The original geocentric theory had to compensate with Epicycles, essentially theorizing that the other planets orbits around orbits around orbits around ... orbits around the earth. Yes, that crap completely hits the fan once you consider that they have no justification of why heavenly bodies move as so, and then comes the theory of gravity. When you consider gravity it is quite obvious that the earth and other planets roughly orbit the sun. The solar system roughly orbit the black hole in the center of Milky Way, and so forth ...
In his "defense", I believe he's refering to the fact that using a sufficiently perverse coordinate transformation (from sensible reference frame) you can make any point stationary (ie. give any timelike world-line spatial coordinates that are constant wrt time)*. This has precious little to do with physics, Aristotelo-Ptolemaic or otherwise, so he's basically being disingenious.

* Well, it goes to hell in singularities, but what doesn't?
 
The Last Conformist said:
In his "defense", I believe he's refering to the fact that using a sufficiently perverse coordinate transformation (from sensible reference frame) you can make any point stationary (ie. give any timelike world-line spatial coordinates that are constant wrt time)*. This has precious little to do with physics, Aristotelo-Ptolemaic or otherwise, so he's basically being disingenious.

* Well, it goes to hell in singularities, but what doesn't?

Well, what I was really incensed about was his fake appeal to "common sense". He grabbed a random example and without thinking through it, applies it in an idiotic way to an unrelated concept as a pathetic attempt to discredit well-established scientific results. While I'm not saying that such scientific results are anything sacred, but to argue against them without any actual research is quite disrespectful. Also, casting scientists as "without common sense" via one's daydreaming is pretty disingenious too.
 
nihilistic said:
Well, what I was really incensed about was his fake appeal to "common sense". He grabbed a random example and without thinking through it, applies it in an idiotic way to an unrelated concept as a pathetic attempt to discredit well-established scientific results. While I'm not saying that such scientific results are anything sacred, but to argue against them without any actual research is quite disrespectful. Also, casting scientists as "without common sense" via one's daydreaming is pretty disingenious too.
Random, without thinking, idiotic, pathetic, disrespectful, disingenuous, rude. Wow! For your next post I bet you'd need a thesaurus. You're definitely strung a little tight today.

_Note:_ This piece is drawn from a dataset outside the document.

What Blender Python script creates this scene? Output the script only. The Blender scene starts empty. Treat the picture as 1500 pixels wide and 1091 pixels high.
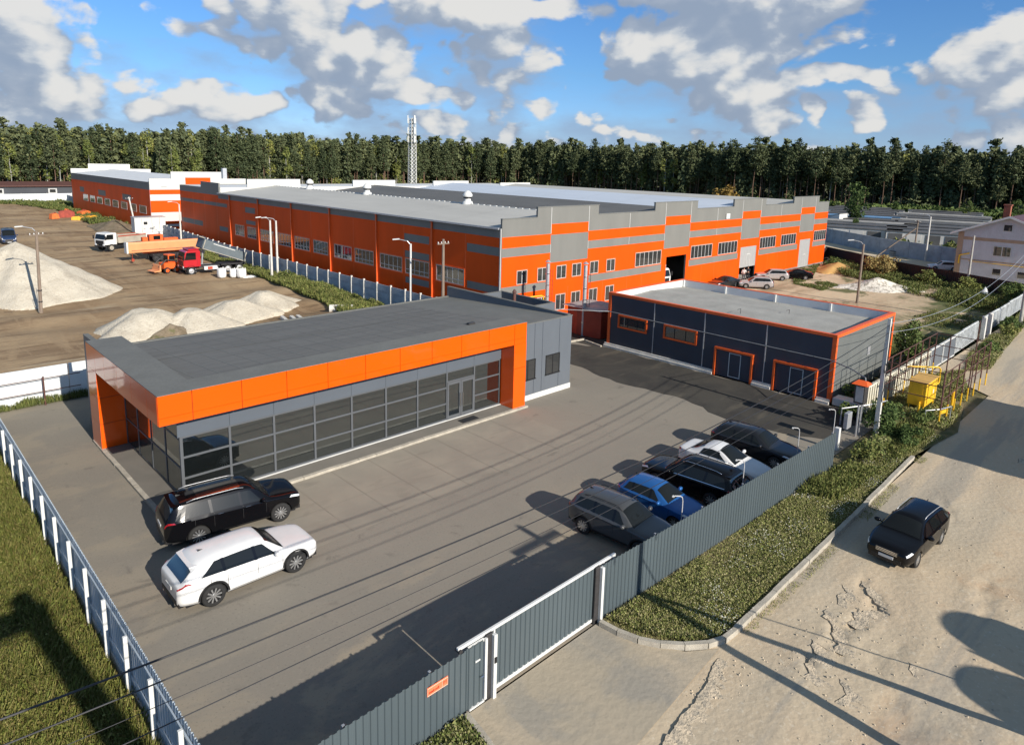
import bpy, math, random
import numpy as np
from mathutils import Vector, Matrix

D = bpy.data
SC = bpy.context.scene
COL = SC.collection
R = math.radians
RNG = random.Random(7)

# ------------------------------------------------------------------ camera
CAM_Z = 14.8
PITCH, YAW, ROLL = R(10.156), R(45.62), R(1.469)
def make_camera():
    cy, sy, cp, sp = math.cos(YAW), math.sin(YAW), math.cos(PITCH), math.sin(PITCH)
    f = Vector((cy*cp, sy*cp, -sp)); rt = Vector((sy, -cy, 0)); up = rt.cross(f)
    cr, sr = math.cos(ROLL), math.sin(ROLL)
    r2 = rt*cr + up*sr; u2 = up*cr - rt*sr
    cd = D.cameras.new('camera'); co = D.objects.new('camera', cd); COL.objects.link(co)
    m = Matrix.Identity(4)
    for i in range(3):
        m[i][0], m[i][1], m[i][2] = r2[i], u2[i], -f[i]
    m[2][3] = CAM_Z
    co.matrix_world = m
    cd.sensor_fit = 'HORIZONTAL'; cd.sensor_width = 36.0
    cd.lens = 1006.8/1500*36
    cd.shift_y = -(545.5-417.1)/1500
    cd.clip_start = 0.3; cd.clip_end = 9000
    SC.camera = co
make_camera()

# ------------------------------------------------------------------ light
SUN_EL = R(25.6); SUN_AZ = R(-91.4)          # azimuth of the sun measured from +X
def make_sun():
    l = D.lights.new('sun', 'SUN'); l.energy = 4.3; l.angle = R(0.5); l.color = (1.0, 0.925, 0.82)
    o = D.objects.new('sun', l); COL.objects.link(o)
    d = Vector((math.cos(SUN_AZ)*math.cos(SUN_EL), math.sin(SUN_AZ)*math.cos(SUN_EL), math.sin(SUN_EL)))
    o.rotation_euler = d.to_track_quat('Z', 'Y').to_euler(); o.location = (0, -60, 60)
make_sun()
SC.view_settings.view_transform = 'Standard'
SC.view_settings.look = 'None'
SC.view_settings.gamma = 1.0
SC.view_settings.use_curve_mapping = False
SC.view_settings.exposure = 0.55

# ------------------------------------------------------------------ sky with clouds
def make_world():
    w = D.worlds.new('World'); SC.world = w; w.use_nodes = True
    nt = w.node_tree; nt.nodes.clear(); N = nt.nodes; L = nt.links
    out = N.new('ShaderNodeOutputWorld')
    sky = N.new('ShaderNodeTexSky'); sky.sky_type = 'NISHITA'; sky.sun_disc = False
    sky.sun_elevation = SUN_EL; sky.sun_rotation = R(90) - SUN_AZ
    sky.air_density = 1.15; sky.dust_density = 0.1; sky.ozone_density = 3.0; sky.altitude = 150
    tc = N.new('ShaderNodeTexCoord')
    # ---- cloud density group: input = (azimuth, elevation) in radians
    g = D.node_groups.new('cloud_density', 'ShaderNodeTree')
    g.interface.new_socket('P', in_out='INPUT', socket_type='NodeSocketVector')
    g.interface.new_socket('D', in_out='OUTPUT', socket_type='NodeSocketFloat')
    gn, gl = g.nodes, g.links
    gi = gn.new('NodeGroupInput'); go = gn.new('NodeGroupOutput')
    def math_(op, a, b=None, c=None):
        n = gn.new('ShaderNodeMath'); n.operation = op
        for i, v in enumerate((a, b, c)):
            if v is None: continue
            if isinstance(v, (int, float)): n.inputs[i].default_value = v
            else: gl.new(v, n.inputs[i])
        return n.outputs[0]
    def noise(vec, scale, detail, rough, dist=0):
        n = gn.new('ShaderNodeTexNoise'); n.noise_dimensions = '2D'; n.inputs['Scale'].default_value = scale
        n.inputs['Detail'].default_value = detail; n.inputs['Roughness'].default_value = rough
        n.inputs['Distortion'].default_value = dist
        gl.new(vec, n.inputs['Vector']); return n.outputs[0]
    mp = gn.new('ShaderNodeMapping'); mp.inputs['Scale'].default_value = (1, 1.75, 1)
    gl.new(gi.outputs[0], mp.inputs[0]); P2 = mp.outputs[0]
    warp = gn.new('ShaderNodeTexNoise'); warp.noise_dimensions = '2D'; warp.inputs['Scale'].default_value = 7; warp.inputs['Detail'].default_value = 4
    gl.new(P2, warp.inputs['Vector'])
    wv = gn.new('ShaderNodeVectorMath'); wv.operation = 'MULTIPLY_ADD'
    gl.new(warp.outputs['Color'], wv.inputs[0]); wv.inputs[1].default_value = (0.10, 0.06, 0); wv.inputs[2].default_value = (-0.05, -0.03, 0)
    pw = gn.new('ShaderNodeVectorMath'); pw.operation = 'ADD'
    gl.new(gi.outputs[0], pw.inputs[0]); gl.new(wv.outputs[0], pw.inputs[1])
    fb = noise(P2, 8.0, 7, 0.56, 0.25)
    fb2 = noise(P2, 30.0, 5, 0.55)
    bil = gn.new('ShaderNodeTexVoronoi'); bil.voronoi_dimensions = '2D'; bil.feature = 'SMOOTH_F1'; bil.inputs['Scale'].default_value = 30
    bil.inputs['Smoothness'].default_value = 0.4
    gl.new(pw.outputs[0], bil.inputs['Vector'])
    acc = None
    for (az, el, ra, re, s) in CLOUDS:
        v = gn.new('ShaderNodeVectorMath'); v.operation = 'SUBTRACT'
        gl.new(pw.outputs[0], v.inputs[0]); v.inputs[1].default_value = (az, el, 0)
        m = gn.new('ShaderNodeVectorMath'); m.operation = 'MULTIPLY'
        gl.new(v.outputs[0], m.inputs[0]); m.inputs[1].default_value = (1/ra, 1/re, 0)
        ln = gn.new('ShaderNodeVectorMath'); ln.operation = 'LENGTH'; gl.new(m.outputs[0], ln.inputs[0])
        mr = gn.new('ShaderNodeMapRange'); mr.interpolation_type = 'SMOOTHSTEP'
        gl.new(ln.outputs['Value'], mr.inputs[0])
        mr.inputs[1].default_value = 0.0; mr.inputs[2].default_value = 1.85
        mr.inputs[3].default_value = s; mr.inputs[4].default_value = 0
        acc = mr.outputs[0] if acc is None else math_('MAXIMUM', acc, mr.outputs[0])
    # scattered small clouds low over the forest
    sep = gn.new('ShaderNodeSeparateXYZ'); gl.new(gi.outputs[0], sep.inputs[0])
    low = gn.new('ShaderNodeMapRange'); gl.new(sep.outputs[1], low.inputs[0])
    low.inputs[1].default_value = 0.0; low.inputs[2].default_value = 0.16; low.inputs[3].default_value = 0.62; low.inputs[4].default_value = 0.0
    mp2 = gn.new('ShaderNodeMapping'); mp2.inputs['Scale'].default_value = (1, 2.6, 1); gl.new(gi.outputs[0], mp2.inputs[0])
    lown = noise(mp2.outputs[0], 13.0, 6, 0.55)
    lowd = math_('MULTIPLY', low.outputs[0], math_('SUBTRACT', math_('MULTIPLY', lown, 3.2), 1.0))
    acc = math_('MAXIMUM', acc, lowd)
    nz = math_('MULTIPLY', math_('SUBTRACT', fb, 0.5), 1.5)
    nz = math_('ADD', nz, math_('MULTIPLY', math_('SUBTRACT', fb2, 0.5), 0.42))
    nz = math_('ADD', nz, math_('MULTIPLY', math_('SUBTRACT', 0.35, bil.outputs['Distance']), 0.68))
    d = math_('ADD', acc, nz)
    gl.new(d, go.inputs[0])
    # ---- direction -> azimuth / elevation (azimuth grows to the right of the view)
    sepd = N.new('ShaderNodeSeparateXYZ'); L.new(tc.outputs['Generated'], sepd.inputs[0])
    def m2(op, a, b=None):
        n = N.new('ShaderNodeMath'); n.operation = op
        for i, v in enumerate((a, b)):
            if v is None: continue
            if isinstance(v, (int, float)): n.inputs[i].default_value = v
            else: L.new(v, n.inputs[i])
        return n.outputs[0]
    az = m2('SUBTRACT', YAW, m2('ARCTAN2', sepd.outputs[1], sepd.outputs[0]))
    el = m2('ARCSINE', sepd.outputs[2])
    cb = N.new('ShaderNodeCombineXYZ'); L.new(az, cb.inputs[0]); L.new(el, cb.inputs[1])
    def dens(off):
        a = N.new('ShaderNodeVectorMath'); a.operation = 'ADD'; L.new(cb.outputs[0], a.inputs[0]); a.inputs[1].default_value = off
        n = N.new('ShaderNodeGroup'); n.node_tree = g; L.new(a.outputs[0], n.inputs[0]); return n.outputs[0]
    d0 = dens((0, 0, 0)); d2 = dens((0.024, 0.034, 0))
    mask = N.new('ShaderNodeMapRange'); mask.interpolation_type = 'SMOOTHSTEP'; L.new(d0, mask.inputs[0])
    mask.inputs[1].default_value = 0.34; mask.inputs[2].default_value = 0.64
    th = m2('MULTIPLY', m2('SUBTRACT', d0, d2), 1.25)
    lit = N.new('ShaderNodeMapRange'); lit.interpolation_type = 'SMOOTHSTEP'; L.new(th, lit.inputs[0])
    lit.inputs[1].default_value = -0.62; lit.inputs[2].default_value = 0.78
    ramp = N.new('ShaderNodeValToRGB'); L.new(lit.outputs[0], ramp.inputs[0])
    e = ramp.color_ramp.elements
    e[0].position = 0.0; e[0].color = (0.41, 0.51, 0.67, 1)
    e[1].position = 1.0; e[1].color = (1.06, 1.05, 1.02, 1)
    k = e.new(0.42); k.color = (0.50, 0.59, 0.73, 1)
    k = e.new(0.70); k.color = (0.76, 0.82, 0.89, 1)
    tint = N.new('ShaderNodeValToRGB'); tm = N.new('ShaderNodeMapRange'); L.new(el, tm.inputs[0]); tm.inputs[1].default_value = 0.0; tm.inputs[2].default_value = 1.2
    L.new(tm.outputs[0], tint.inputs[0]); te = tint.color_ramp.elements
    te[0].position = 0; te[0].color = (.36, .52, 1.0, 1); te[1].position = 1; te[1].color = (1.25, .95, .70, 1)
    k = te.new(.10); k.color = (.33, .52, .80, 1)
    k = te.new(.28); k.color = (.33, .54, .80, 1)
    k = te.new(.50); k.color = (1.05, .90, .74, 1)  # upper sky, out of view, tinted warmer and brighter to neutralise shade fill
    mt = N.new('ShaderNodeMix'); mt.data_type = 'RGBA'; mt.blend_type = 'MULTIPLY'; mt.inputs[0].default_value = 1.0
    L.new(sky.outputs[0], mt.inputs[6]); L.new(tint.outputs[0], mt.inputs[7])
    bgs = N.new('ShaderNodeBackground'); L.new(mt.outputs[2], bgs.inputs[0]); bgs.inputs[1].default_value = 0.11
    bgc = N.new('ShaderNodeBackground'); L.new(ramp.outputs[0], bgc.inputs[0]); bgc.inputs[1].default_value = 0.50
    # aerial veil: clouds keep away from the ground line and from below
    up = N.new('ShaderNodeMapRange'); L.new(el, up.inputs[0]); up.inputs[1].default_value = -0.02; up.inputs[2].default_value = 0.05
    up.inputs[3].default_value = 0.45; up.inputs[4].default_value = 0.97
    fac = m2('MULTIPLY', mask.outputs[0], up.outputs[0])
    # soft blue grey veils of cloud farther off
    va = None
    vn = N.new('ShaderNodeTexNoise'); vn.noise_dimensions = '2D'; vn.inputs['Scale'].default_value = 8; vn.inputs['Detail'].default_value = 6; vn.inputs['Roughness'].default_value = .55
    vm = N.new('ShaderNodeMapping'); vm.inputs['Scale'].default_value = (1, 2.2, 1); L.new(cb.outputs[0], vm.inputs[0]); L.new(vm.outputs[0], vn.inputs['Vector'])
    for (a_, e_, ra, re, s_) in VEILS:
        v = N.new('ShaderNodeVectorMath'); v.operation = 'SUBTRACT'; L.new(cb.outputs[0], v.inputs[0]); v.inputs[1].default_value = (a_, e_, 0)
        q = N.new('ShaderNodeVectorMath'); q.operation = 'MULTIPLY'; L.new(v.outputs[0], q.inputs[0]); q.inputs[1].default_value = (1/ra, 1/re, 0)
        ln = N.new('ShaderNodeVectorMath'); ln.operation = 'LENGTH'; L.new(q.outputs[0], ln.inputs[0])
        r_ = N.new('ShaderNodeMapRange'); r_.interpolation_type = 'SMOOTHSTEP'; L.new(ln.outputs['Value'], r_.inputs[0]); r_.inputs[2].default_value = 1.6; r_.inputs[3].default_value = s_; r_.inputs[4].default_value = 0
        va = r_.outputs[0] if va is None else m2('MAXIMUM', va, r_.outputs[0])
    hb = N.new('ShaderNodeMapRange'); L.new(el, hb.inputs[0]); hb.inputs[1].default_value = .0; hb.inputs[2].default_value = .16; hb.inputs[3].default_value = 1.0; hb.inputs[4].default_value = 0
    va = m2('MAXIMUM', va, hb.outputs[0])
    vd = m2('ADD', va, m2('MULTIPLY', m2('SUBTRACT', vn.outputs[0], .5), 1.5))
    vk = N.new('ShaderNodeMapRange'); vk.interpolation_type = 'SMOOTHSTEP'; L.new(vd, vk.inputs[0]); vk.inputs[1].default_value = .25; vk.inputs[2].default_value = 1.0; vk.inputs[4].default_value = .78
    bgv = N.new('ShaderNodeBackground'); bgv.inputs[0].default_value = (.42, .57, .80, 1); bgv.inputs[1].default_value = .5
    mv = N.new('ShaderNodeMixShader'); L.new(vk.outputs[0], mv.inputs[0]); L.new(bgs.outputs[0], mv.inputs[1]); L.new(bgv.outputs[0], mv.inputs[2])
    w.cycles.sampling_method = 'MANUAL'; w.cycles.sample_map_resolution = 256
    mix = N.new('ShaderNodeMixShader'); L.new(fac, mix.inputs[0]); L.new(mv.outputs[0], mix.inputs[1]); L.new(bgc.outputs[0], mix.inputs[2])
    L.new(mix.outputs[0], out.inputs[0])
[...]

I don't need credentials to post on this board, but I've done plenty of physics. I don't need to be a football player to comment that the Jets are going to suck this year, so I don't have to solve every problem to comment on this. I'm not trying to discredit scientists or scientific results. My point is motion is relative. Portraying the Bible as geocentrist is what I had a problem with, because it should be self-evident that someone standing in the holyland won't say "Wow, the earth has stopped rotating." Instead they'll comment that the sun has stopped in the sky, or moved backward if that was the case. And you don't need to know the sun is the center of the solar system and the Earth's tilt, rotation, and orbit, to carry about your normal stuff during the day or recognize seasons or years.

Also, since scientists don't recognize a center to the universe, why not pick the Earth?

PS: I'll be gone until next week.
 
Stile said:
Also, since scientists don't recognize a center to the universe, why not pick the Earth?
Because it goes against logic when looking at the motions of the heavenly bodies relative to each other. Especially when one also considers gravity and the newtonian laws.
Stile said:
PS: I'll be gone until next week.
See you then. :)
 
Stile said:
My point is motion is relative. Portraying the Bible as geocentrist is what I had a problem with, because it should be self-evident that someone standing in the holyland won't say "Wow, the earth has stopped rotating." Instead they'll comment that the sun has stopped in the sky, or moved backward if that was the case.
I think what you are missing though is that a bible literalist won't be asking what someone in the holyland would see, they'll say 'the bible said the sun stopped moving so the sun stopped moving; PERIOD'.
 
Stile said:
I don't need credentials to post on this board, but I've done plenty of physics. I don't need to be a football player to comment that the Jets are going to suck this year, so I don't have to solve every problem to comment on this. I'm not trying to discredit scientists or scientific results. My point is motion is relative.
That's no excuse for defending geocentrism. Geocentrism doesn't refer to picking your coordinate system to zero out certain values, and you know it.
Portraying the Bible as geocentrist is what I had a problem with, because it should be self-evident that someone standing in the holyland won't say "Wow, the earth has stopped rotating." Instead they'll comment that the sun has stopped in the sky, or moved backward if that was the case. And you don't need to know the sun is the center of the solar system and the Earth's tilt, rotation, and orbit, to carry about your normal stuff during the day or recognize seasons or years.
You know, if you'd just stated your this, your alleged point, instead of blathering on about geocentrism not being wrong, you'd saved yourself a whole lot of abuse.
Also, since scientists don't recognize a center to the universe, why not pick the Earth?
For the same reason you don't call a point on the perimeter of a carousel stationary.
 
It would be interesting to see what the orbital path of, say, Mars, looks like on an Earth-centered coordinate system.